INFORMATION PROVIDED:
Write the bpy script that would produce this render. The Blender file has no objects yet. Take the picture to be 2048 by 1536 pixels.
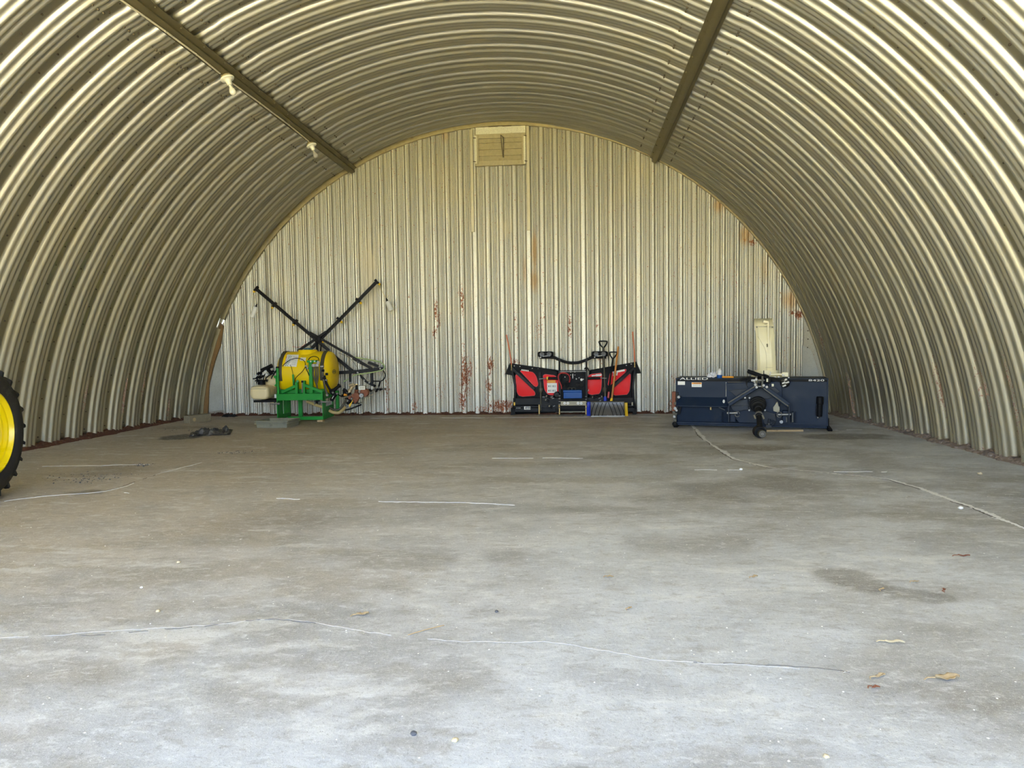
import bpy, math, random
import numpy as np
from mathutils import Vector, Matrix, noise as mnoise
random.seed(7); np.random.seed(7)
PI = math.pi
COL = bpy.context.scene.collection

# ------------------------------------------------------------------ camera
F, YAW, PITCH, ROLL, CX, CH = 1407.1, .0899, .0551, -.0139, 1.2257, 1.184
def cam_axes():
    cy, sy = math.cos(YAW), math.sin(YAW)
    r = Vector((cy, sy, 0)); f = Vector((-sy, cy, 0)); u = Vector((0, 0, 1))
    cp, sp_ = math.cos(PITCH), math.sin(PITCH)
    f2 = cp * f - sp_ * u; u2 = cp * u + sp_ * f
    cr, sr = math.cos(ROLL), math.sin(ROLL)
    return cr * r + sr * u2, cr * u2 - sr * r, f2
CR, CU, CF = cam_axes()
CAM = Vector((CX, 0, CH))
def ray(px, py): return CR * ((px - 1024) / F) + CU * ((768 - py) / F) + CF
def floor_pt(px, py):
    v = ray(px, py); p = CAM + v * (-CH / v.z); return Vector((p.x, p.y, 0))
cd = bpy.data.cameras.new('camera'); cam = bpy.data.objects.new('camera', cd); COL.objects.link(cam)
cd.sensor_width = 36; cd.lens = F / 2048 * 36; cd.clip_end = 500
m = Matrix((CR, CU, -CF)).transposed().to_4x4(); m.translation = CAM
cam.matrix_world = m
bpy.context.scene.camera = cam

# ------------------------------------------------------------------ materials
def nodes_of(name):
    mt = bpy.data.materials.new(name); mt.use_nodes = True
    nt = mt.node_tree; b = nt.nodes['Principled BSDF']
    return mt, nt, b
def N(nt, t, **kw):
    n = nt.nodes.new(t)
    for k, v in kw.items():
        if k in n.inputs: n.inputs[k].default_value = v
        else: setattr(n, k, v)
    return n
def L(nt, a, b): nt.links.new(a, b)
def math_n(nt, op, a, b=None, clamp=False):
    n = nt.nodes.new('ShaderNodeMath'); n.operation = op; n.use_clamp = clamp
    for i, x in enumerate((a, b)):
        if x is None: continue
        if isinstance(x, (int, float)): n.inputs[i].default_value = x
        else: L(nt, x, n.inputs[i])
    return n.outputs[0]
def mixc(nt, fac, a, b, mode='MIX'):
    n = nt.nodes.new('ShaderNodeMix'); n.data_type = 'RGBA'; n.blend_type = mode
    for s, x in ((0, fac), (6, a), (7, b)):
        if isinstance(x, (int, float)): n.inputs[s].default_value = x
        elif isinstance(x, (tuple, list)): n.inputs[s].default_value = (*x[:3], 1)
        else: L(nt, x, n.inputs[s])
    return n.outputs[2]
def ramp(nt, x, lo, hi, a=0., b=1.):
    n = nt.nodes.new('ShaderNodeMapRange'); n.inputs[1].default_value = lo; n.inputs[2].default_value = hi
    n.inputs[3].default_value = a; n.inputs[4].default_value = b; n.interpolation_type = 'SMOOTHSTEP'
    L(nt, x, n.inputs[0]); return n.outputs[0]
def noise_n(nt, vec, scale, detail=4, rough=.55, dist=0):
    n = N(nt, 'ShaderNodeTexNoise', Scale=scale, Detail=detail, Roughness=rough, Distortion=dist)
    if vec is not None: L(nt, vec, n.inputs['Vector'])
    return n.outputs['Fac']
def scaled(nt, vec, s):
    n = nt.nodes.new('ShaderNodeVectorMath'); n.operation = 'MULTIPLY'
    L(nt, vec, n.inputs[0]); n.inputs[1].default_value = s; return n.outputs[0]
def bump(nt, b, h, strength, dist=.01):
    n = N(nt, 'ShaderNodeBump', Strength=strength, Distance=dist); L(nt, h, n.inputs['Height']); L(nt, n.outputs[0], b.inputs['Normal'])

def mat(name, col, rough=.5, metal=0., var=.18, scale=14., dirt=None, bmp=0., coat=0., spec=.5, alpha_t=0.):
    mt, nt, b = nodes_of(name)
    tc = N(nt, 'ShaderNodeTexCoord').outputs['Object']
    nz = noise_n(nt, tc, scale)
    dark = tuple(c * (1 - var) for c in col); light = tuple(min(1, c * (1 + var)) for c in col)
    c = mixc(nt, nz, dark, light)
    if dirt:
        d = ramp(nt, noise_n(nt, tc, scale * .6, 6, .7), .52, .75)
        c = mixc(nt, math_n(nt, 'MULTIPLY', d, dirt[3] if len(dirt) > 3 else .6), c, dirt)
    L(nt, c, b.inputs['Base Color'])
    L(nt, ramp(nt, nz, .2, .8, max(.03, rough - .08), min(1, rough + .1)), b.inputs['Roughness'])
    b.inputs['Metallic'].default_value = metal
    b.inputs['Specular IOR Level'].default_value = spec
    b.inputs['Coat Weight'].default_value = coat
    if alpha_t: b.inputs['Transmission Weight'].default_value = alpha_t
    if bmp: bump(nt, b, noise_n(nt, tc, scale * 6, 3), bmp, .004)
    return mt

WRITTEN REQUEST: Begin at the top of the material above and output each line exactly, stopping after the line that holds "COL = bpy.context.scene.collection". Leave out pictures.

COMPLETE OUTPUT:
Write the bpy script that would produce this render. The Blender file has no objects yet. Take the picture to be 2048 by 1536 pixels.
import bpy, math, random
import numpy as np
from mathutils import Vector, Matrix, noise as mnoise
random.seed(7); np.random.seed(7)
PI = math.pi
COL = bpy.context.scene.collection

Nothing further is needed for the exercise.